Mob Scene: “The Crowd”

Curiosity killed the catastrophe sufferer.

The eponymous ensemble in Ray Bradbury’s 1943 short story “The Crowd” appears seemingly out of nowhere, and arrives too quickly at the scene of traffic accidents: “That crowd that always came so fast, so strangely fast, to form a circle, to peer down, to probe, to gawk, to question, to point, to disturb, to spoil the privacy of a man’s agony by their frank curiosity.” Honing in on a big bang, the amassing crowd is like “an explosion in reverse, the fragments of a detonation sucked back to the point of impulsion.” Matters grow more uncanny when Bradbury’s protagonist, the car crash survivor Spallner, discovers in his obsessive investigations the same set of faces looming over victims at random accident scenes over the years. Spallner isn’t sure if these figures manifesting “at any public demonstration of this thing called death” are “vultures, hyenas, or saints.” By tale’s end, Spallner (after getting into a second wreck) comes to suspect that the crowd is comprised of the specters of past accident victims. Worse, they seem to be stealthy murderers, who dispatch the wounded under the guise of assistance (e.g. moving the body of someone with a spinal injury).
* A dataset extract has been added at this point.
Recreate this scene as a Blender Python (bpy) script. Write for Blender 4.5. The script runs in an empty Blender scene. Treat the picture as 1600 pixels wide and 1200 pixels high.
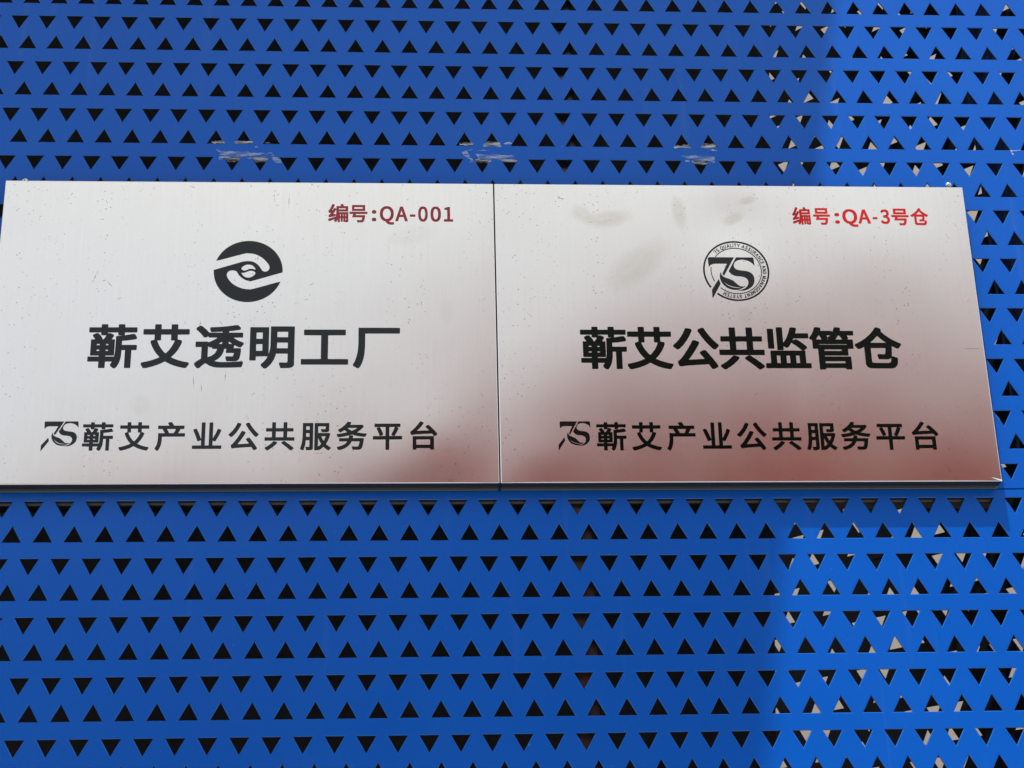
import bpy, math, random
from mathutils import Matrix, Vector

# ------------------------------------------------------------------ camera, sky, sun, exposure
P = 0.035                                   # one hole pitch of the perforated sheet, metres
Z0 = 2.87                                   # height of the lattice origin above the pavement
def W(x, y, z): return (x*P, y*P, Z0 + z*P) # sheet units -> metres
R = math.radians
scene = bpy.context.scene
col = scene.collection

cam = bpy.data.cameras.new('camera')
cam.sensor_width = 36.0
cam.lens = 36.0*2701/1600
cam.clip_start = 0.05; cam.clip_end = 5000
cam_ob = bpy.data.objects.new('camera', cam); col.objects.link(cam_ob)
cam_ob.matrix_world = (Matrix.Translation(W(14.1264, -55.2151, -36.3002)) @ Matrix.Rotation(R(-3.8947), 4, 'Z')
                       @ Matrix.Rotation(R(111.8116), 4, 'X') @ Matrix.Rotation(R(-1.4456), 4, 'Z'))
scene.camera = cam_ob

SUN = Vector((-0.45, -1.0, 2.43)).normalized()      # towards the sun
world = bpy.data.worlds.new('World'); scene.world = world; world.use_nodes = True
nt = world.node_tree
sky = nt.nodes.new('ShaderNodeTexSky'); sky.sky_type = 'NISHITA'; sky.sun_disc = False
sky.sun_elevation = math.asin(SUN.z); sky.sun_rotation = math.atan2(SUN.x, SUN.y)
sky.altitude = 0; sky.air_density = 1.0; sky.dust_density = 4.0; sky.ozone_density = 1.0
nt.nodes['Background'].inputs['Strength'].default_value = 0.15
# thin bright cloud over the blue, most of it low in the sky
tcw = nt.nodes.new('ShaderNodeTexCoord'); cn = nt.nodes.new('ShaderNodeTexNoise')
cn.inputs['Scale'].default_value = 2.2; cn.inputs['Detail'].default_value = 5; cn.inputs['Roughness'].default_value = 0.5
mpw = nt.nodes.new('ShaderNodeMapping'); mpw.inputs['Scale'].default_value = (1, 1, 2.5); mpw.inputs['Location'].default_value = (1.3, 0.4, 0.2)
nt.links.new(tcw.outputs['Generated'], mpw.inputs['Vector']); nt.links.new(mpw.outputs[0], cn.inputs['Vector'])
mr = nt.nodes.new('ShaderNodeMapRange'); mr.inputs['From Min'].default_value = 0.30; mr.inputs['From Max'].default_value = 0.62
mr.inputs['To Min'].default_value = 0.45; mr.inputs['To Max'].default_value = 0.92
nt.links.new(cn.outputs['Fac'], mr.inputs['Value'])
mxw = nt.nodes.new('ShaderNodeMix'); mxw.data_type = 'RGBA'; mxw.inputs[7].default_value = (8.0, 8.15, 8.2, 1)
nt.links.new(mr.outputs[0], mxw.inputs[0]); nt.links.new(sky.outputs[0], mxw.inputs[6])
nt.links.new(mxw.outputs[2], nt.nodes['Background'].inputs['Color'])
sl = bpy.data.lights.new('sun', 'SUN'); sl.energy = 3.9; sl.angle = R(0.53); sl.color = (1.0, 0.96, 0.9)
so = bpy.data.objects.new('sun', sl); col.objects.link(so)
so.rotation_euler = SUN.to_track_quat('Z', 'Y').to_euler(); so.location = (0, -3, 12)
vs = scene.view_settings; vs.view_transform = 'Standard'; vs.look = 'None'; vs.gamma = 1
vs.exposure = 0.0

# ------------------------------------------------------------------ helpers
def add_mesh(name, verts, faces, mats, parent=None, midx=None, smooth=False, loc=None):
    me = bpy.data.meshes.new(name); me.from_pydata(verts, [], faces)
    for m in (mats if isinstance(mats, (list, tuple)) else [mats]): me.materials.append(m)
    if midx: me.polygons.foreach_set('material_index', midx)
    if smooth: me.polygons.foreach_set('use_smooth', [True]*len(me.polygons))
    me.update()
    o = bpy.data.objects.new(name, me); col.objects.link(o)
    if parent: o.parent = parent
    if loc: o.location = loc
    return o
def tag(o, label=None, cat=None, group=None, kind=None):
    if label: o['label'] = label
    if cat: o['category'] = cat
    if group: o['group'] = group
    if kind: o['kind'] = kind
    return o
def empty(name, label, cat, group=None, parent=None):
    o = bpy.data.objects.new(name, None); col.objects.link(o)
    if parent: o.parent = parent
    return tag(o, label, cat, group)
def box_data(x0, x1, y0, y1, z0, z1, c=0.0):
    """box with chamfered edges, metres"""
    if c <= 0:
        v = [(x, y, z) for z in (z0, z1) for y in (y0, y1) for x in (x0, x1)]
        f = [(0,2,3,1), (4,5,7,6), (0,1,5,4), (2,6,7,3), (0,4,6,2), (1,3,7,5)]
        return v, f
    import bmesh
    bm = bmesh.new(); v, f = box_data(x0, x1, y0, y1, z0, z1)
    bv = [bm.verts.new(p) for p in v]
    for q in f: bm.faces.new([bv[i] for i in q])
    bmesh.ops.bevel(bm, geom=list(bm.edges), offset=c, segments=2, profile=0.5, affect='EDGES')
    bm.verts.index_update()
    r = [tuple(p.co) for p in bm.verts], [tuple(q.index for q in g.verts) for g in bm.faces]
    bm.free(); return r
def box(name, x0, x1, y0, y1, z0, z1, mat, parent=None, c=0.0):
    v, f = box_data(x0, x1, y0, y1, z0, z1, c)
    return add_mesh(name, v, f, mat, parent)
def tube(name, cx, cy, r, z0, z1, mat, parent=None, n=24):
    v = []; f = []
    for z in (z0, z1):
        for i in range(n): a = 2*math.pi*i/n; v.append((cx+r*math.cos(a), cy+r*math.sin(a), z))
    for i in range(n): j = (i+1) % n; f.append((i, j, n+j, n+i))
    f.append(tuple(range(n-1, -1, -1))); f.append(tuple(range(n, 2*n)))
    return add_mesh(name, v, f, mat, parent)

# ------------------------------------------------------------------ materials
def mat(name, base, rough=0.5, metal=0.0, spec=0.5, coat=0.0, coat_rough=0.1):
    m = bpy.data.materials.new(name); m.use_nodes = True
    b = m.node_tree.nodes['Principled BSDF']
    b.inputs['Base Color'].default_value = (*base, 1); b.inputs['Roughness'].default_value = rough
    b.inputs['Metallic'].default_value = metal; b.inputs['Specular IOR Level'].default_value = spec
    b.inputs['Coat Weight'].default_value = coat; b.inputs['Coat Roughness'].default_value = coat_rough
    return m
class N:
    """small wrapper to write node graphs"""
    def __init__(s, m): s.t = m.node_tree; s.b = s.t.nodes.get('Principled BSDF')
    def n(s, ty, **kw):
        x = s.t.nodes.new(ty)
        for k, v in kw.items():
            if k.startswith('i_'): x.inputs[k[2:].replace('_', ' ')].default_value = v
            else: setattr(x, k, v)
        return x
    def l(s, a, b): s.t.links.new(a, b)
    def coords(s, scale=(1,1,1), loc=(0,0,0), rot=(0,0,0)):
        tc = s.n('ShaderNodeTexCoord'); mp = s.n('ShaderNodeMapping')
        mp.inputs['Scale'].default_value = scale; mp.inputs['Location'].default_value = loc; mp.inputs['Rotation'].default_value = rot
        s.l(tc.outputs['Object'], mp.inputs['Vector']); return mp.outputs['Vector']
    def noise(s, vec, scale, detail=3, rough=0.5, dist=0.0):
        x = s.n('ShaderNodeTexNoise'); x.inputs['Scale'].default_value = scale; x.inputs['Detail'].default_value = detail
        x.inputs['Roughness'].default_value = rough; x.inputs['Distortion'].default_value = dist
        s.l(vec, x.inputs['Vector']); return x.outputs['Fac']
    def ramp(s, fac, a, b, ca=0.0, cb=1.0):
        x = s.n('ShaderNodeMapRange'); x.clamp = True
        for k, v in zip(('From Min', 'From Max', 'To Min', 'To Max'), (a, b, ca, cb)): x.inputs[k].default_value = v
        s.l(fac, x.inputs['Value']); return x.outputs['Result']
    def math(s, op, a, b=None):
        x = s.n('ShaderNodeMath'); x.operation = op
        for i, v in enumerate((a, b)):
            if v is None: continue
            if isinstance(v, (int, float)): x.inputs[i].default_value = v
            else: s.l(v, x.inputs[i])
        return x.outputs[0]
    def mix(s, fac, a, b):
        x = s.n('ShaderNodeMix'); x.data_type = 'RGBA'
        if isinstance(fac, (int, float)): x.inputs[0].default_value = fac
        else: s.l(fac, x.inputs[0])
        for i, v in ((6, a), (7, b)):
            if isinstance(v, tuple): x.inputs[i].default_value = (*v, 1)
            else: s.l(v, x.inputs[i])
        return x.outputs[2]
    def bump(s, h, strength, dist):
        x = s.n('ShaderNodeBump'); x.inputs['Strength'].default_value = strength; x.inputs['Distance'].default_value = dist
        s.l(h, x.inputs['Height']); s.l(x.outputs[0], s.b.inputs['Normal']); return x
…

Bradbury’s classic story demonstrates that not all mobs operate via the lofting of torch and pitchfork. Their menace exists less in their othering impulse than in their smothering impulse. In the final paragraphs, an incapacitated Spallner looks up at the grim witnesses of his predicament and thinks, “You’re the crowd that’s always in the way, using up good air that a dying man’s lungs are in need of, using up space he should be using to lie in alone. Tramping on people to make sure they die, that’s you.”

“The Crowd” takes a commonplace idea–the propensity for gawkers to gather in morbid curiosity at accident scenes–and adds a supernatural/sinister twist. Bradbury also touches on something primal here, reminding readers that to be human is to be born into disadvantage: throughout life, every individual is grossly outnumbered by other people. This is quite a daunting notion, even if such multitudes (contra “The Crowd”) don’t prove to be something other than people.